Pidato Perdana SBY
Pada Pidato Kenegaraan perdana Presiden ke-6 RI, Susilo Bambang Yudhoyono memilih untuk fokus pada persoalan kestabilan dan keamanan di dalam negeri.
SBY dalam pidatonya menyatakan Indonesia masih dihantui dengan gangguan keamanan di dalam negeri seperti yang terjadi di Aceh dan Papua. Semua itu disebabkan oleh adanya gerakan separatis yang mencoba memisahkan diri dari Indonesia.
"Kita memang mewarisi beban-beban masa lalu, baik di Aceh maupun di Papua. Sejak awal kemerdekaan, Aceh adalah bagian integral dari Negara Kesatuan Republik Indonesia.

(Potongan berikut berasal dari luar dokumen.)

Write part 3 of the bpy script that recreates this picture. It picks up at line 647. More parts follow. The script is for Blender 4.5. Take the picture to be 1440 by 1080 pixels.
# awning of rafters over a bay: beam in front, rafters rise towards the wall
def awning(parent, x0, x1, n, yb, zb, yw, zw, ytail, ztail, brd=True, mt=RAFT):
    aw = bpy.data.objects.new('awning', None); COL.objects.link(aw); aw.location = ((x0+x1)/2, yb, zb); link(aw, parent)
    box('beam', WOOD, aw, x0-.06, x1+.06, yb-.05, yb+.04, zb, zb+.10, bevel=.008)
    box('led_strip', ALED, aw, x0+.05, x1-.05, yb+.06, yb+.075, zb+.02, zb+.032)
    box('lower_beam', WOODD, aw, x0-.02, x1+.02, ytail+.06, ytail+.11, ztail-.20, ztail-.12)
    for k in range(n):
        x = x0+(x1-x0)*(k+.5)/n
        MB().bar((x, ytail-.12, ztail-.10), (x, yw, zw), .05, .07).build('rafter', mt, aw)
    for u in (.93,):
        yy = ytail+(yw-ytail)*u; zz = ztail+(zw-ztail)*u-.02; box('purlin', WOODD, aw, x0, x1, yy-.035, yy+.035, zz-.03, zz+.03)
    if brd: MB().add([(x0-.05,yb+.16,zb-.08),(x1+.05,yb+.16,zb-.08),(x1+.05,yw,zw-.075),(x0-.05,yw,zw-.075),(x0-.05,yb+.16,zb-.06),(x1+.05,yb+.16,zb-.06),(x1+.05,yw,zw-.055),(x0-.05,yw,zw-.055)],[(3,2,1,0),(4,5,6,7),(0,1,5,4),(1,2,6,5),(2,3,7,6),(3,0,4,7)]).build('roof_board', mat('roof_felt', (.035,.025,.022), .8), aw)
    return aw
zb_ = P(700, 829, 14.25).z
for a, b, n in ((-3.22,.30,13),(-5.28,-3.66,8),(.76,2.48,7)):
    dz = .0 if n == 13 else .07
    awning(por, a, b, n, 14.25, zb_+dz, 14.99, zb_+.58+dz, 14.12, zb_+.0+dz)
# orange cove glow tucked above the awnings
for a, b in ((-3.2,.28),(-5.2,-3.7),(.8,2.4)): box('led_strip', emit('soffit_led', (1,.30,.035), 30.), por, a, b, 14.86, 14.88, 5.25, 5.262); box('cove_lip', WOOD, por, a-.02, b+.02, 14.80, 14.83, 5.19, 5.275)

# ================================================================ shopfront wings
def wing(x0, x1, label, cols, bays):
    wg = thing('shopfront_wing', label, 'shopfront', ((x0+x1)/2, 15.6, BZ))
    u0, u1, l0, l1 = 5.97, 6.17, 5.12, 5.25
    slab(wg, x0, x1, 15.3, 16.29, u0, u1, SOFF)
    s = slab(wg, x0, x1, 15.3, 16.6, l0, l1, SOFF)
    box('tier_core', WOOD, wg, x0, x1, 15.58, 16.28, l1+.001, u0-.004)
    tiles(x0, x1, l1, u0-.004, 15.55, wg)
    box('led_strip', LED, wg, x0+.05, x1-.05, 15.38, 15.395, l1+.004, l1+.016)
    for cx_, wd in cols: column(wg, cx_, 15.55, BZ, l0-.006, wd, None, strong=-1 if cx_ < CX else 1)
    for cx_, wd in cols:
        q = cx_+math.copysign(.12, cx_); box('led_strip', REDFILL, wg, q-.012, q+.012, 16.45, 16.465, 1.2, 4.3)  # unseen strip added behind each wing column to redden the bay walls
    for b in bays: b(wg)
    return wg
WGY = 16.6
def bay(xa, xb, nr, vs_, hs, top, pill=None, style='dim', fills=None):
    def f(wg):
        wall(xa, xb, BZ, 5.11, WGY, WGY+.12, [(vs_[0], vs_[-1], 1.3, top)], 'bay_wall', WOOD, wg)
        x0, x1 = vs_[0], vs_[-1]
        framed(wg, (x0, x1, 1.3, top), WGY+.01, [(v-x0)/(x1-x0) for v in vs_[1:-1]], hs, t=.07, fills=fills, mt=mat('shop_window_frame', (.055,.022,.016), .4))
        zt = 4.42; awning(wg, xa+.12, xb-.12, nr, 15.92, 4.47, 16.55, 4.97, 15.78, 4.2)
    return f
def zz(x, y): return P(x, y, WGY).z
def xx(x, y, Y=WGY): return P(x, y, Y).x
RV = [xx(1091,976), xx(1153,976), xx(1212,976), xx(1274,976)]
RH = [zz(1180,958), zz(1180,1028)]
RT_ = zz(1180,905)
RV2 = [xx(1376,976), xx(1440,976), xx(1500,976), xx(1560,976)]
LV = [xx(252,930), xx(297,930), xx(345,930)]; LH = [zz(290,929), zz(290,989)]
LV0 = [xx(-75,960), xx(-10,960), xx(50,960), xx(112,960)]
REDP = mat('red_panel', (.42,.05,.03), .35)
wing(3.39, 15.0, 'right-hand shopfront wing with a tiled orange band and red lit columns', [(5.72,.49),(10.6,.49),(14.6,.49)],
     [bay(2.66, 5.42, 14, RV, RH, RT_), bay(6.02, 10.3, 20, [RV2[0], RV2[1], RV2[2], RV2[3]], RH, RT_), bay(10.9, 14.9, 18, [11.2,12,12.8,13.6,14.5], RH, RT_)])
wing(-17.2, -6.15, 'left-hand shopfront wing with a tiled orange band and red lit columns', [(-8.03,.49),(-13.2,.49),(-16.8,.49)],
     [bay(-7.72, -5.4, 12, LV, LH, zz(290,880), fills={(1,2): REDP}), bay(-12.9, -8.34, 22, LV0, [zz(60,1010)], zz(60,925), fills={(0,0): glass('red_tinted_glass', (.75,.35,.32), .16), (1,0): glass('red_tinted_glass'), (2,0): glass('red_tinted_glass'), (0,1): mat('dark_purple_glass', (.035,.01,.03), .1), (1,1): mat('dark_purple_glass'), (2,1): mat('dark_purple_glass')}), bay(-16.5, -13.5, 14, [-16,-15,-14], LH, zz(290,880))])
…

Sumbangan tokoh-tokoh dan rakyat kita di Aceh dalam menegakkan kedaulatan negara di zaman revolusi, tidak mungkin kita lupakan untuk selama-lamanya. Ketika sebagian besar wilayah negara kita diduduki oleh pasukan Sekutu dan Belanda, kita menjadikan Aceh sebagai daerah modal," kata SBY.
SBY mengungkapkan dirinya terus melanjutkan langkah pemerintahan sebelumnya untuk melakukan pembicaraan informal dengan tokoh Gerakan Aceh Merdeka. Pembicaraan tersebut telah menghasilkan kesepakatan untuk GAM mengakhiri kegiatannya untuk memisahkan diri dari NKRI.
Pemerintahananya turut memberikan amnesti dan abolisi kepada para mantan aktivis GAM usai adanya penandatanganan MoU yang diteken di Helsinki, Finlandia.
"Semua agenda yang tertera dalam Memorandum Kesepahaman, akan kita laksanakan dengan konsisten. Saya minta kepada mantan aktivis GAM untuk juga mentaati kesepakatan itu," kata SBY.
Baca Juga
Sebagai presiden yang pertama kali dipilih melalui sistem pemilihan umum langsung, SBY berusaha menjaga kestabilan politik di dalam negeri. Hal itu pun terus ditekankan pada Pidato Kenegaraannya.
Kestabilan politik masuk dalam agenda pembangunan nasional. Dia bertekad untuk menciptakan Indonesia yang adil dan demokratis, dan meningkatkan keadilan dan penegakan hukum, memberantas korupsi dan melaksanakan reformasi birokrasi, serta terus memantapkan konsolidasi demokrasi. Sejak awal, Pemerintah telah bertekad untuk memerangi korupsi.
SBY memandang korupsi sebagai kejahatan serius yang telah menyengsarakan rakyat dan merusak moral bangsa. Mengambil pelajaran dari masa lalu, pemerintah harus benar-benar tegas dan konsisten dalam memberantas korupsi.
"Sebab itu, pada 9 Desember 2004 yang lalu, saya telah mencanangkan Gerakan Nasional Pemberantasan Korupsi. Selanjutnya, sebagai pelaksanaan Instruksi Presiden Nomor 5 tahun 2004 tentang Percepatan Pemberantasan Tindak Pidana Korupsi, telah disusun Rencana Aksi Nasional Pemberantasan Korupsi (RAN-PK) 2004-2009," kata SBY.